Las llamadas mesas de paz tampoco son una novedad. Se mantienen como espacios cerrados entre autoridades, sin incluir a la sociedad civil ni a comunidades que conocen mejor la dinámica local. Los apoyos a productores, becas o programas para jóvenes no son en sí negativos, pero el diseño nacional los vuelve genéricos. Es como seguir una receta de cocina repetida: los ingredientes no son los mismos en todos los estados, y en algunos, simplemente, nadie quiere cocinar.
Más preocupante aún, en la presentación del plan la palabra “policía” se mencionó sólo una vez, y no se incluyó ningún programa para fortalecer a las policías locales.
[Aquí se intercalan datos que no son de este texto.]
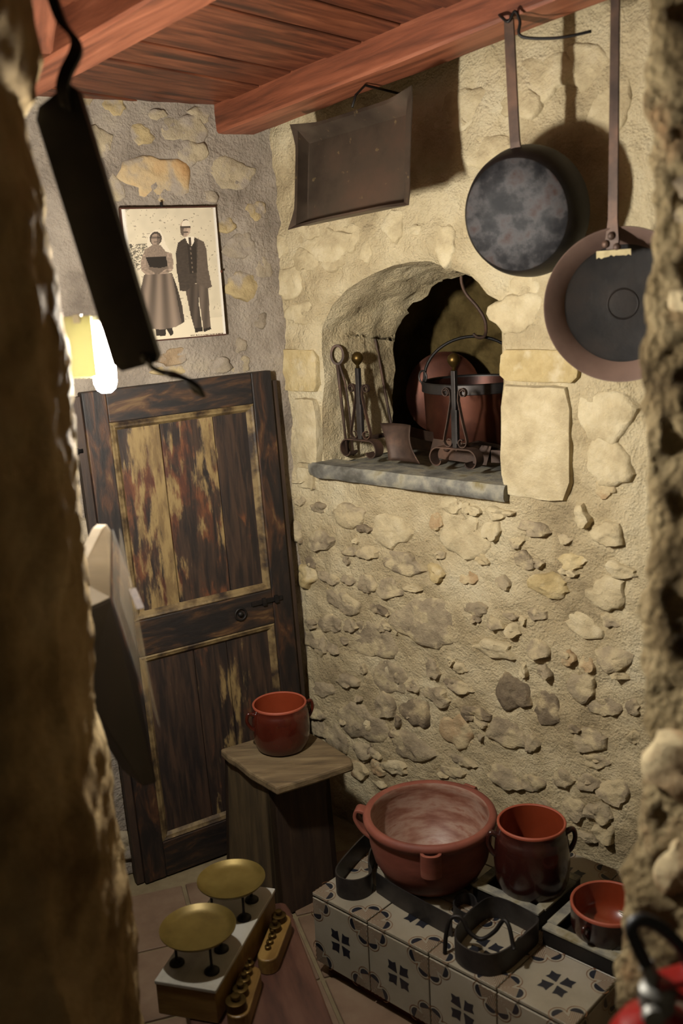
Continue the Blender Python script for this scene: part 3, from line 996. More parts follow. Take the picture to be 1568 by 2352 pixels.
g.tube([(0.352 + 0.017 * math.cos(a * PI / 10), -0.004, 0.722 + 0.017 * math.sin(a * PI / 10)) for a in range(20)], 0.003, 8, closed=True)
g.lathe([(0, 0), (0.008, 0), (0.008, 0.006), (0.004, 0.009), (0, 0.010)], 16, Matrix.Translation((0.352, 0.0, 0.722)) @ Matrix.Rotation(PI / 2, 4, 'X'))
g.build('ring_pull', M_irondk, door, smooth=True)
g = G()
g.box((0.44, -0.003, 0.742), (0.10, 0.006, 0.012)).box((0.43, -0.005, 0.742), (0.012, 0.010, 0.022)).box((0.47, -0.005, 0.742), (0.012, 0.010, 0.022))
g.build('bolt', M_irondk, door, bevel=0.001)
g = G()
g.tube([(-0.035, 0.02, 1.255), (-0.068, 0.02, 1.255)], 0.010, 12)
g.build('hinge_pin', M_irondk, door, smooth=True)

# ------------------------------------------------------------------ framed photograph
PW, PH = 0.262, 0.335
pic = thing('framed_photograph', 'sepia photograph of a standing couple hung on the back wall above the door', 'photograph',
            MB @ Matrix.Translation((-0.474, -0.030, 1.521)) @ Matrix.Rotation(math.radians(-0.5), 4, 'Y'))
g = G()
g.box((PW / 2, 0.009, PH / 2), (PW + 0.006, 0.012, PH + 0.008))
g.build('backing_board', M_photoframe, pic, bevel=0.001)
QC = [(170, 205), (1205, 180), (1360, 1600), (370, 1685)]     # corner order TL TR BR BL of the sheet used for laying out the print


def pip(poly, x, y):
    return inside(poly, x, y)


def ell(cx, cy, rx, ry, x, y):
    return ((x - cx) / rx) ** 2 + ((y - cy) / ry) ** 2 < 1


SCARF = [(450, 600), (470, 480), (530, 430), (590, 428), (630, 500), (655, 590), (715, 675), (650, 665), (600, 600), (510, 640), (465, 620)]
BLOUSE = [(430, 650), (520, 590), (600, 595), (660, 670), (725, 690), (750, 800), (735, 880), (640, 930), (580, 965), (500, 940), (410, 890), (395, 790)]
BODICE = [(445, 735), (660, 722), (690, 830), (600, 852), (490, 840)]
BELLY = [(490, 840), (680, 830), (700, 910), (440, 935)]
ARML = [(432, 645), (395, 770), (405, 885), (470, 935), (560, 955), (540, 900), (455, 850), (445, 760)]
ARMR = [(670, 680), (725, 690), (748, 860), (660, 935), (580, 965), (600, 912), (685, 850)]
SKIRT = [(432, 930), (735, 908), (800, 1080), (860, 1280), (890, 1460), (800, 1520), (640, 1552), (480, 1532), (405, 1522), (402, 1100)]
FOOT1 = [(580, 1548), (690, 1545), (690, 1620), (590, 1622)]
FOOT2 = [(692, 1540), (760, 1535), (772, 1600), (742, 1622)]
COLLAR = [(868, 508), (965, 498), (972, 560), (938, 612), (893, 570)]
TIE = [(905, 514), (930, 514), (942, 600), (920, 606)]
JACKET = [(870, 516), (790, 570), (768, 700), (790, 900), (830, 1110), (900, 1110), (1000, 1020), (1060, 1050), (1140, 1085), (1185, 1062), (1142, 880), (1112, 640), (1080, 560), (975, 508), (948, 620)]
VEST = [(893, 585), (938, 612), (985, 560), (1000, 700), (1010, 900), (935, 920), (915, 800)]
LEG1 = [(880, 1060), (1040, 1020), (1042, 1260), (1092, 1545), (1010, 1562), (960, 1400)]
LEG2 = [(1020, 1000), (1145, 1085), (1162, 1300), (1186, 1530), (1106, 1572), (1070, 1350), (1045, 1210)]
SHOE1 = [(1008, 1535), (1092, 1530), (1095, 1570), (1010, 1585)]
SHOE2 = [(1102, 1545), (1180, 1520), (1192, 1545), (1110, 1580)]


def photo_col(x, y, u, v):
    n1 = noise.noise(Vector((x * 0.03, y * 0.05, 1)))
    n2 = noise.noise(Vector((x * 0.011, y * 0.011, 5)))
    n3 = noise.noise(Vector((x * 0.07, y * 0.09, 9)))
    base = 202 + 10 * n2
    if n1 + 0.6 * n3 + 0.5 * n2 > 0.62 and v < 0.86:
        base -= 55
    if x < 480 and 580 < y < 880 and n1 + n3 > 0.05:
        base -= 90
    if v > 0.86:
        base = 214
    c = (base, base * 0.935, base * 0.80)

    def sep(q):
        return (q, q * 0.87, q * 0.75)
    if pip(SCARF, x, y):
        c = (214, 201, 176)
    if ell(545, 525, 66, 76, x, y):
        c = sep(70)
    if ell(545, 535, 50, 66, x, y):
        c = sep(150 - 40 * (x > 560) - (45 if abs(y - 515) < 10 else 0) - (35 if abs(y - 562) < 5 and abs(x - 545) < 20 else 0))
    if pip(BLOUSE, x, y):
        c = sep(128 + 24 * n3)
    if pip(BELLY, x, y):
        c = sep(104 + 8 * n3)
    if pip(BODICE, x, y):
        c = sep(42)
    if pip(ARML, x, y) or pip(ARMR, x, y):
        c = sep(140 + 46 * n1)
    if ell(575, 950, 48, 30, x, y):
        c = sep(150 + 40 * n3)
    if pip(SKIRT, x, y):
        f = math.sin((x - 570) / (1 + (y - 900) / 900.0) * 0.06)
        c = sep(112 + 22 * f + (y - 1200) * 0.02 - (30 if x - (735 + (y - 908) * 0.22) > 0 else 0))
    if pip(FOOT1, x, y) or pip(FOOT2, x, y):
        c = sep(52)
    if pip(LEG1, x, y):
        c = sep(74 + 12 * math.sin(x * 0.07))
    if pip(LEG2, x, y):
        c = sep(92 + 14 * math.sin(x * 0.06))
    if pip(SHOE1, x, y) or pip(SHOE2, x, y):
        c = sep(48)
    if pip(JACKET, x, y):
        c = sep(66 + (26 if x > 1010 else 0) + 10 * n1)
    if pip(VEST, x, y):
        c = sep(50)
        if abs(x - (935 + (y - 660) * 0.12)) < 7 and int(y / 26) % 2 == 0:
            c = sep(110)
    if pip(COLLAR, x, y):
        c = (222, 210, 188)
    if pip(TIE, x, y):
        c = sep(74)
    if ell(868, 410, 58, 98, x, y):
        c = sep(64) if y < 345 - (x - 868) * 0.2 and (y < 330 or x > 900) else sep(176)
        if ell(875, 375, 50, 55, x, y):
            c = (216, 202, 178)
        if y > 385:
            c = sep(158 - (60 if x < 850 else 0) + (20 if x > 885 else 0))
            if abs(y - 398) < 9 or (abs(y - 455) < 6 and abs(x - 880) < 28):
                c = sep(80)
    if 950 < x < 1345 and abs(y - (1622 - (x - 950) * 0.07)) < 7 and noise.noise(Vector((x * 0.13, 3, 3))) > -0.05:
        c = sep(120)
    e = 0.045
    if u < e or u > 1 - e * 0.8:
        k = (e - u) / e if u < e else (u - 1 + e * 0.8) / (e * 0.8)
        k = min(1, k * 2)
        c = tuple(c[i] * (1 - k) + (222, 214, 200)[i] * k for i in range(3))
    return lin(c, 0.8)


nxp, nyp = 150, 196
g = G()
for j in range(nyp + 1):
    for i in range(nxp + 1):
        g.v.append((PW * i / nxp, 0.0, PH * (1 - j / nyp)))
cols = []
for j in range(nyp):
    for i in range(nxp):
        a0 = j * (nxp + 1) + i
        g.f.append((a0, a0 + nxp + 1, a0 + nxp + 2, a0 + 1))
        g.mi.append(0)
        u, v = (i + 0.5) / nxp, (j + 0.5) / nyp
        x = (QC[0][0] * (1 - u) + QC[1][0] * u) * (1 - v) + (QC[3][0] * (1 - u) + QC[2][0] * u) * v
        y = (QC[0][1] * (1 - u) + QC[1][1] * u) * (1 - v) + (QC[3][1] * (1 - u) + QC[2][1] * u) * v
        cols.append(photo_col(x, y, u, v))
pr = g.build('print', attr_mat('sepia_print', 0.35), pic, label='sepia print of a standing couple')
ca = pr.data.color_attributes.new('Col', 'FLOAT_COLOR', 'CORNER')
flat = []
for c in cols:
    flat += list(c) * 4
ca.data.foreach_set('color', flat)
g = G()
g.box((PW / 2, 0.0015, PH / 2), (PW, 0.002, PH))
g.build('sheet', M_paper, pic)
g = G()
g.box((0.11, 0.004, PH + 0.010), (0.004, 0.006, 0.012))
g.build('nail', M_irondk, pic)
for xx in (-0.001, PW + 0.001):
    g = G()
    g.box((xx, -0.001, PH * 0.5), (0.004, 0.004, 0.006))
    g.build('clip', M_rust, pic)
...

Omitirlas equivale a negar que son el primer eslabón para recuperar la confianza ciudadana y el control del territorio. Sin policías profesionales y respaldadas, no hay estrategia de seguridad que funcione.
El optimismo nacional podría empujarnos a dar el beneficio de la duda al Plan Michoacán, pero no hay evidencia de que sea un plan, al menos en términos técnicos. Parece más bien una justificación discursiva para mantener lo ya hecho. Y mientras tanto, otros estados —Baja California, Sinaloa, Guanajuato, Chihuahua, Guerrero, Sonora o Colima— siguen acumulando niveles similares de violencia sin un plan “a medida”.
En conclusión, nada nuevo bajo el sol. La seguridad en México continúa atrapada en un círculo de estrategias recicladas, diagnósticos incompletos y políticas centralizadas. La sociedad civil no tiene todas las respuestas, pero hay propuestas concretas —de Causa en Común, México Evalúa o el Programa de Seguridad de la Universidad Iberoamericana— que podrían orientar una discusión más amplia. El problema es que, mientras el gobierno siga escuchándome sólo a sí mismo, seguirá repitiendo los mismos errores y celebrando logros que, una y otra vez, se desvanecen en el humo de la violencia.